Tax laws in America prevent savers from dipping into their 401K, IRA, profit-sharing or annuity plans. In fact, in many states, you'll lose more than 50% of your funds in taxes and penalties, just for accessing the rainy-day savings you've worked so hard to accumulate. A program is available that provides a legal and simple approach to help you acquire down payment money with your savings. The program allows you to release the money in your retirement funds and use it for buying a business - without penalty and without taxes. The program was started specifically to help people like you acquire the financial freedom of owning a business. You can use the money to purchase a franchise, buy a business or start your own entrepreneurial venture. And you won't lose a penny by doing so. Hundreds of individuals just like you have benefited from the services to start or buy their own companies using their retirement funds, without distributions, penalties, taxes or the use of loans.

Sunbelt Business Brokers has formed a strategic alliance with a company that has developed a way to legally move money locked in 401(k) or other IRA rollover accounts directly into new or established businesses without distributions, taxes, penalties or the use of loans. The many may be used for franchises, property, equipment or working capital.

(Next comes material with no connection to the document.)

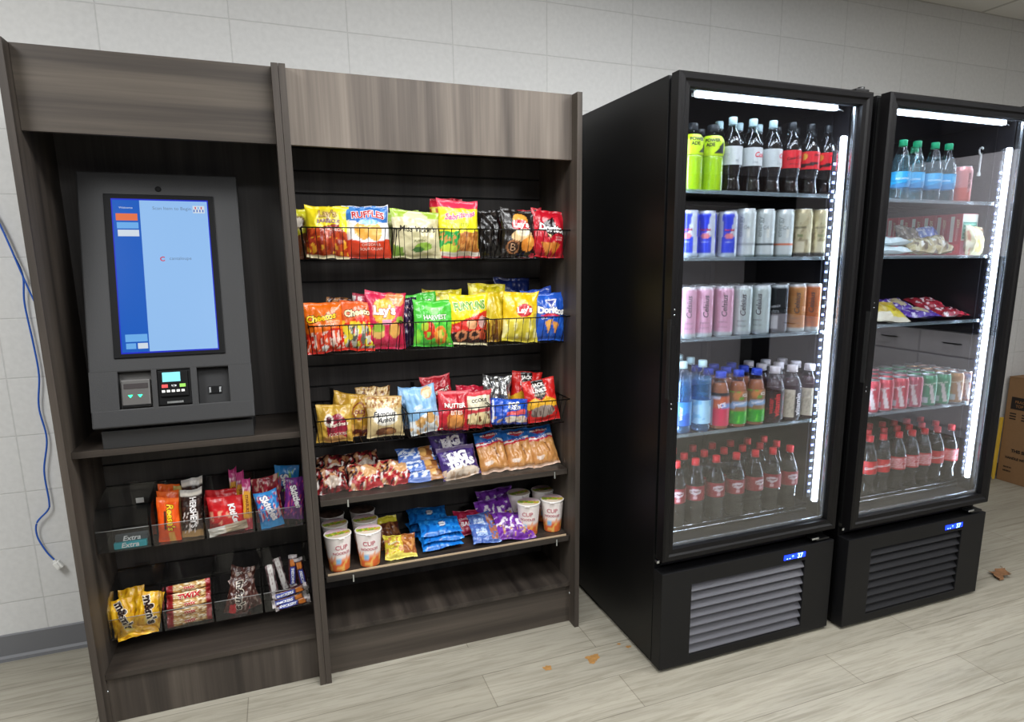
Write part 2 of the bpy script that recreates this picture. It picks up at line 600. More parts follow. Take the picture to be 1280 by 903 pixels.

If you have funds that are locked in a retirement fund, we can access those funds to help you realize your dream of buying a business through our relationship with this company. Please ask your broker for more information on this process.

Equity line
Did you know you can use your home equity to buy a business ? It is much easier to borrow from home equity than going through a business loan and interest on an equity line is deductible on your personal tax return. Most SBA loans require you to put your house as collateral and another option is to to borrow money against home equity to buy a business.

Loans from friends and family
Approaching family and friends for funding can be an easy and flexible route to finance. Approached in the right way, this type of funding can provide a fast, affordable solution to your loan requirements.

Benefits
Friends and family are more likely to be able to offer you a low interest loan, or one with no interest attached at all. They will probably consider lending over a longer period than conventional sources and may be willing to adjust the terms of the loan. As people who know you well, they will also be a good judge of your character and are less likely to need a detailed business plan from you.

If you have been turned down by conventional sources, consider whether you should approach your friend or family member for a loan at all. Be open about why these sources may have refused you credit and emphasize to the family member or friend that they should not lend more than they can afford to lose.

Avoiding problems
Relationships are at stake if problems arise with an informal arrangement. This problem can be avoided by getting some professional advice before you approach friends and family for funding. Also, a well thought-out business plan will give the lender a better understanding of the expectations for your business and how their money will be put to use. Be open about the risks involved and outline worst-case scenarios.

Draw up a formal agreement between both parties involved. Establishing terms of the loan in writing will avoid the misunderstandings that often arise as a result of verbal agreements. Include any tax implications for both parties.